Results & Tracking Your Marketing Efforts

SEO | Strategy

The ultimate goal of your marketing efforts is to increase your company’s revenue. Your efforts to tie results and tracking together are important. At the same time, it is important to put into context what realistically can be tracked and when more subjective measures of success are appropriate.

Running a Perfect Marketing Campaign (aka Nirvana)

  • You run a campaign.
  • That campaign generates a lead that is fed into your CRM and assigned to a rep.
  • The rep then converts that lead into a sale.
  • Whoa, you are a revenue generation engineer/hero.

The reality is, that while you want to work toward this type of reporting, thinking that it is going to be what tells you the whole story or will carry the day is misleading. It is simply not that simple. See more in “Believers Win – Skeptics not so much” section of the eBook.

The more you track the better you will be able to see an ROI. It’s impossible to track everything.

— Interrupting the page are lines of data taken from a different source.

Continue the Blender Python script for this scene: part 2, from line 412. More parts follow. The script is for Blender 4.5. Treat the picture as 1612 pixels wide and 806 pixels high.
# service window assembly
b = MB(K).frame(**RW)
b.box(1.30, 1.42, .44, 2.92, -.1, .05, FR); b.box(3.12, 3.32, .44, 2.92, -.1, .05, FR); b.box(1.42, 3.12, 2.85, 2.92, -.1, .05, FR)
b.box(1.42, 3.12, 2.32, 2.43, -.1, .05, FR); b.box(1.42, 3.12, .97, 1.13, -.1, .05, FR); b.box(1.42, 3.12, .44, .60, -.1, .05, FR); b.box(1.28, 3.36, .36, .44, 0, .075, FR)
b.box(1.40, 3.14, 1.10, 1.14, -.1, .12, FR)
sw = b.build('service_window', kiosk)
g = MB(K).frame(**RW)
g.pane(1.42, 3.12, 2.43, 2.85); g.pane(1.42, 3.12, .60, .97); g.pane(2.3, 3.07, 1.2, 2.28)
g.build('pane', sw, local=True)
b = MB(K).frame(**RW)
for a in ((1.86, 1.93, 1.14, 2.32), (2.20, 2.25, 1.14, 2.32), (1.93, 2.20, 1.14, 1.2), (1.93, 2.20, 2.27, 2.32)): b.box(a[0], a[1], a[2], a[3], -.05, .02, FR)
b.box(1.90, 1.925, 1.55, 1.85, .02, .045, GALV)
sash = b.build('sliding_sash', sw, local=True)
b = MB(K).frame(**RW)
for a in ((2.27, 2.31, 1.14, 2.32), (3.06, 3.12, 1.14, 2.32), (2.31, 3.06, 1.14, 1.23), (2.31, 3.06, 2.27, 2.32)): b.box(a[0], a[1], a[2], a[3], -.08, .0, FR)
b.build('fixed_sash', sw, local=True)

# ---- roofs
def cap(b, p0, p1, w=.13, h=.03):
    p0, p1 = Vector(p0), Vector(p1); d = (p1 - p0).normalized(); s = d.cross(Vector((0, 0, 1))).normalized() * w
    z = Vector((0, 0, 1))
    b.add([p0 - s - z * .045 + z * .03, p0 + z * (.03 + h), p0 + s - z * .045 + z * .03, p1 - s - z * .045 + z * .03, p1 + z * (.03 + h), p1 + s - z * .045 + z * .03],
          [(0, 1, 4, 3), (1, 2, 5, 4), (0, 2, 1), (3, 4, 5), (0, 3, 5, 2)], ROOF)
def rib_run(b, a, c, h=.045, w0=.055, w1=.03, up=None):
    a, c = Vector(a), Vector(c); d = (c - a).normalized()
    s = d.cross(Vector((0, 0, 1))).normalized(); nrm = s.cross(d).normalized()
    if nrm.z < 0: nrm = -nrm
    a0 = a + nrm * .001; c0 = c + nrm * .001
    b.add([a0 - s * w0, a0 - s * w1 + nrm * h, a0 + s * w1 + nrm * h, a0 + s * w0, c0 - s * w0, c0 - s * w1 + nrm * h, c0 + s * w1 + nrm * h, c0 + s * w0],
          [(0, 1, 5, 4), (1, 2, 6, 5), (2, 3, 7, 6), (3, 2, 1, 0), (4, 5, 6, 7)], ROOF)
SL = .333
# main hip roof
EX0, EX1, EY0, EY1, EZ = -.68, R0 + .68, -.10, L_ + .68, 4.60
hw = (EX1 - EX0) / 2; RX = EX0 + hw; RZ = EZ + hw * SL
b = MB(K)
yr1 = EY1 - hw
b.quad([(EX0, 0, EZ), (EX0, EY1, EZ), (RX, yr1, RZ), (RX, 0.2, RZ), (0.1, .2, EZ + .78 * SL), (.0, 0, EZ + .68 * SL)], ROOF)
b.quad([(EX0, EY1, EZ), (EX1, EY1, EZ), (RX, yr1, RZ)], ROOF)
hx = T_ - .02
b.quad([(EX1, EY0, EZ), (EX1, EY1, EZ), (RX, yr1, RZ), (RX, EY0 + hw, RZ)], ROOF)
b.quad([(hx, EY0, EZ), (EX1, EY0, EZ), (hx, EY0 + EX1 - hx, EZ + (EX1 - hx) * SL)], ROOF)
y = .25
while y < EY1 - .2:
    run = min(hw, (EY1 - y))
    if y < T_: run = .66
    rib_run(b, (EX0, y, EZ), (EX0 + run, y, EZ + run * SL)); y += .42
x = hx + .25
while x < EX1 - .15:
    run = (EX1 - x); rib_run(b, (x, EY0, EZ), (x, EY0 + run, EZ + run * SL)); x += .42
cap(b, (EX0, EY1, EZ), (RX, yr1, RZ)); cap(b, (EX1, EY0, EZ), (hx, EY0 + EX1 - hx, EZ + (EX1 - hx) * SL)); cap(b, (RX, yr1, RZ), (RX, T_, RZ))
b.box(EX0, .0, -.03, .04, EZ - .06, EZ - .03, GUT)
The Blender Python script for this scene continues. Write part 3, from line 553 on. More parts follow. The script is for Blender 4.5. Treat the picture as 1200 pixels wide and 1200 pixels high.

Work as hard as possible to attach sales to the lead source because digital makes that more possible than ever. At the very least setup goals in Google Analytics to track form submissions, etc. A professional digital marketer can get much more sophisticated than just tracking these elements but it is a good place to start.

Recognize that you simply can’t fully track your ROI because it is not that simple

Attribution

Attribution – the concept of attribution is that a prospect may have interacted with many elements of your marketing efforts during the buying and selection process. If they do, what channel to you attribute the acquisition of the customer to?

It’s impossible to fully identify each interaction and impact that, that interaction had on the prospect.

Recognize the Short Comings of Tracking Applications

There are countless numbers of analytics applications that can be used to track the effectiveness of your digital marketing efforts. One of the most popular is Google Analytics. This can be very powerful to help understand how your site is being used, how it performs, etc. However, it can also be misleading if you are not clear on how to use the data and what data should be validated before being used to inform your marketing decision.

One of the most common mistakes I see is going to the bank with Google conversion tracking. When set up properly, Google Analytics can report on the number of forms people fill out when visiting your site; RFQ forms, contact forms, etc. However, if you do not validate the content of those forms/leads you will not be getting a clear picture of how your marketing efforts are performing.